Given task:
Reproduce this listing in full.

# # # # #

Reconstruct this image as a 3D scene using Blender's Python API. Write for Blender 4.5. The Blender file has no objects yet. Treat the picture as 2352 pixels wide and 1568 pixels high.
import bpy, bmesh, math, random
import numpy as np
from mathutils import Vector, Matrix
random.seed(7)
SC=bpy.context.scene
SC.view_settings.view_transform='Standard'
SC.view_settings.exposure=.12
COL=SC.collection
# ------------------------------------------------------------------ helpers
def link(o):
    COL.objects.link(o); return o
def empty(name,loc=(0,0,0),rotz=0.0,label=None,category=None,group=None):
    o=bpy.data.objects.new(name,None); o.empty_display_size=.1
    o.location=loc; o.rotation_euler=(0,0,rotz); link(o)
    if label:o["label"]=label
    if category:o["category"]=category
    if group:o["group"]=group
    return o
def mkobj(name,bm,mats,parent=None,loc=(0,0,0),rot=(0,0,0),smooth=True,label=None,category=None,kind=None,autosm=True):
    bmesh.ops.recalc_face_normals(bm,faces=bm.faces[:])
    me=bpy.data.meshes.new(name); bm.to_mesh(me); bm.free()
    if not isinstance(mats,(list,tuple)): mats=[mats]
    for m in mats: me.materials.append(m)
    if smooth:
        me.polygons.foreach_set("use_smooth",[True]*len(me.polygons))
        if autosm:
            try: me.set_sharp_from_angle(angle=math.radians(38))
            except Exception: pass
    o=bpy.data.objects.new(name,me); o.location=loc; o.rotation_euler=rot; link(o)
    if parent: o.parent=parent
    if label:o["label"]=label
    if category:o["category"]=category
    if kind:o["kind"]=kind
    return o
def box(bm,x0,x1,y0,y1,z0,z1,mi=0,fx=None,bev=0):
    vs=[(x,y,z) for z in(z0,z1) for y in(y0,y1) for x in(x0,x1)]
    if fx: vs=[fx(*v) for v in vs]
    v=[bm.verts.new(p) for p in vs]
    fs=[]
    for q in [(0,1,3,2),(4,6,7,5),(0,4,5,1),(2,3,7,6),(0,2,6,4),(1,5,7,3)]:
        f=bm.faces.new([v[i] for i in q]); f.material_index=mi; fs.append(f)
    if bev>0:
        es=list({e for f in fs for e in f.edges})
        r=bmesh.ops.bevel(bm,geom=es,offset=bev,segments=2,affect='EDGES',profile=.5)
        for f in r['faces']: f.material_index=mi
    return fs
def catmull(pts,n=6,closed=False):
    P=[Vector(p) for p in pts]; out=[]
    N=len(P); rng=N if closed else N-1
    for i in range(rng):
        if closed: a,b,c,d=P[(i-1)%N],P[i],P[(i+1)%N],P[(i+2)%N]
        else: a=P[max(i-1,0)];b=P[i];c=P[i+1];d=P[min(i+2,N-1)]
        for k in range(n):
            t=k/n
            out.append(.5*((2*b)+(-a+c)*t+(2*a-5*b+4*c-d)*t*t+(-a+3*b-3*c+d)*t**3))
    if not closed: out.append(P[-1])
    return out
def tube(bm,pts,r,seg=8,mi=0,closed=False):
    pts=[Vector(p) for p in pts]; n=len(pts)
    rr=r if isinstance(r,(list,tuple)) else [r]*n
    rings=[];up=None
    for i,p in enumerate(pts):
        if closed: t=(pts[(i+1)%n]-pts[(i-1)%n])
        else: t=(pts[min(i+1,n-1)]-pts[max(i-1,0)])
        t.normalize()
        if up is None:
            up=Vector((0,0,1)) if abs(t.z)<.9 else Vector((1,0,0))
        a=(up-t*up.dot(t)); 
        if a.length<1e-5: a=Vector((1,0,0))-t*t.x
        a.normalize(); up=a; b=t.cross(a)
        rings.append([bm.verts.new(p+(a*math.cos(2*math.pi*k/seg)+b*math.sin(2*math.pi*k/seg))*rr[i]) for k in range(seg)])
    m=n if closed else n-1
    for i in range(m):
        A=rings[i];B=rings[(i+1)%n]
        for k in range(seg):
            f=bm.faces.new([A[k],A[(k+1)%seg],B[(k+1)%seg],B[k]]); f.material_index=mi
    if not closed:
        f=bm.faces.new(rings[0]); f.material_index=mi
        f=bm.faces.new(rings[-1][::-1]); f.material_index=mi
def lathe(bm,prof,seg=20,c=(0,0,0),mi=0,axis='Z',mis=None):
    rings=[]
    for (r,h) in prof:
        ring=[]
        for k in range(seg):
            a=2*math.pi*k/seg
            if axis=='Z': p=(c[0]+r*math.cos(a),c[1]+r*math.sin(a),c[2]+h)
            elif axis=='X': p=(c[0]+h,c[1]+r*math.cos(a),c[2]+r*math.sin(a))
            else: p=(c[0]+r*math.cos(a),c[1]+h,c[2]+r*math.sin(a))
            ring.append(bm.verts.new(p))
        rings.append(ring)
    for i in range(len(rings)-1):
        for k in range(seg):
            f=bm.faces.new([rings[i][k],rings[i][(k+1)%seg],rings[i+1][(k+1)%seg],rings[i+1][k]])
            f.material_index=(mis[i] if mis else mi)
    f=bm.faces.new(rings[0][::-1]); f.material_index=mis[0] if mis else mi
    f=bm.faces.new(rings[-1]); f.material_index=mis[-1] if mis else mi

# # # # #

Solution to this exercise:
Reconstruct this image as a 3D scene using Blender's Python API. Write for Blender 4.5. The Blender file has no objects yet. Treat the picture as 2352 pixels wide and 1568 pixels high.
import bpy, bmesh, math, random
import numpy as np
from mathutils import Vector, Matrix
random.seed(7)
SC=bpy.context.scene
SC.view_settings.view_transform='Standard'
SC.view_settings.exposure=.12
COL=SC.collection
# ------------------------------------------------------------------ helpers
def link(o):
    COL.objects.link(o); return o
def empty(name,loc=(0,0,0),rotz=0.0,label=None,category=None,group=None):
    o=bpy.data.objects.new(name,None); o.empty_display_size=.1
    o.location=loc; o.rotation_euler=(0,0,rotz); link(o)
    if label:o["label"]=label
    if category:o["category"]=category
    if group:o["group"]=group
    return o
def mkobj(name,bm,mats,parent=None,loc=(0,0,0),rot=(0,0,0),smooth=True,label=None,category=None,kind=None,autosm=True):
    bmesh.ops.recalc_face_normals(bm,faces=bm.faces[:])
    me=bpy.data.meshes.new(name); bm.to_mesh(me); bm.free()
    if not isinstance(mats,(list,tuple)): mats=[mats]
    for m in mats: me.materials.append(m)
    if smooth:
        me.polygons.foreach_set("use_smooth",[True]*len(me.polygons))
        if autosm:
            try: me.set_sharp_from_angle(angle=math.radians(38))
            except Exception: pass
    o=bpy.data.objects.new(name,me); o.location=loc; o.rotation_euler=rot; link(o)
    if parent: o.parent=parent
    if label:o["label"]=label
    if category:o["category"]=category
    if kind:o["kind"]=kind
    return o
def box(bm,x0,x1,y0,y1,z0,z1,mi=0,fx=None,bev=0):
    vs=[(x,y,z) for z in(z0,z1) for y in(y0,y1) for x in(x0,x1)]
    if fx: vs=[fx(*v) for v in vs]
    v=[bm.verts.new(p) for p in vs]
    fs=[]
    for q in [(0,1,3,2),(4,6,7,5),(0,4,5,1),(2,3,7,6),(0,2,6,4),(1,5,7,3)]:
        f=bm.faces.new([v[i] for i in q]); f.material_index=mi; fs.append(f)
    if bev>0:
        es=list({e for f in fs for e in f.edges})
        r=bmesh.ops.bevel(bm,geom=es,offset=bev,segments=2,affect='EDGES',profile=.5)
        for f in r['faces']: f.material_index=mi
    return fs
def catmull(pts,n=6,closed=False):
    P=[Vector(p) for p in pts]; out=[]
    N=len(P); rng=N if closed else N-1
    for i in range(rng):
        if closed: a,b,c,d=P[(i-1)%N],P[i],P[(i+1)%N],P[(i+2)%N]
        else: a=P[max(i-1,0)];b=P[i];c=P[i+1];d=P[min(i+2,N-1)]
        for k in range(n):
            t=k/n
            out.append(.5*((2*b)+(-a+c)*t+(2*a-5*b+4*c-d)*t*t+(-a+3*b-3*c+d)*t**3))
    if not closed: out.append(P[-1])
    return out
def tube(bm,pts,r,seg=8,mi=0,closed=False):
    pts=[Vector(p) for p in pts]; n=len(pts)
    rr=r if isinstance(r,(list,tuple)) else [r]*n
    rings=[];up=None
    for i,p in enumerate(pts):
        if closed: t=(pts[(i+1)%n]-pts[(i-1)%n])
        else: t=(pts[min(i+1,n-1)]-pts[max(i-1,0)])
        t.normalize()
        if up is None:
            up=Vector((0,0,1)) if abs(t.z)<.9 else Vector((1,0,0))
        a=(up-t*up.dot(t)); 
        if a.length<1e-5: a=Vector((1,0,0))-t*t.x
        a.normalize(); up=a; b=t.cross(a)
        rings.append([bm.verts.new(p+(a*math.cos(2*math.pi*k/seg)+b*math.sin(2*math.pi*k/seg))*rr[i]) for k in range(seg)])
    m=n if closed else n-1
    for i in range(m):
        A=rings[i];B=rings[(i+1)%n]
        for k in range(seg):
            f=bm.faces.new([A[k],A[(k+1)%seg],B[(k+1)%seg],B[k]]); f.material_index=mi
    if not closed:
        f=bm.faces.new(rings[0]); f.material_index=mi
        f=bm.faces.new(rings[-1][::-1]); f.material_index=mi
def lathe(bm,prof,seg=20,c=(0,0,0),mi=0,axis='Z',mis=None):
    rings=[]
    for (r,h) in prof:
        ring=[]
        for k in range(seg):
            a=2*math.pi*k/seg
            if axis=='Z': p=(c[0]+r*math.cos(a),c[1]+r*math.sin(a),c[2]+h)
            elif axis=='X': p=(c[0]+h,c[1]+r*math.cos(a),c[2]+r*math.sin(a))
            else: p=(c[0]+r*math.cos(a),c[1]+h,c[2]+r*math.sin(a))
            ring.append(bm.verts.new(p))
        rings.append(ring)
    for i in range(len(rings)-1):
        for k in range(seg):
            f=bm.faces.new([rings[i][k],rings[i][(k+1)%seg],rings[i+1][(k+1)%seg],rings[i+1][k]])
            f.material_index=(mis[i] if mis else mi)
    f=bm.faces.new(rings[0][::-1]); f.material_index=mis[0] if mis else mi
    f=bm.faces.new(rings[-1]); f.material_index=mis[-1] if mis else mi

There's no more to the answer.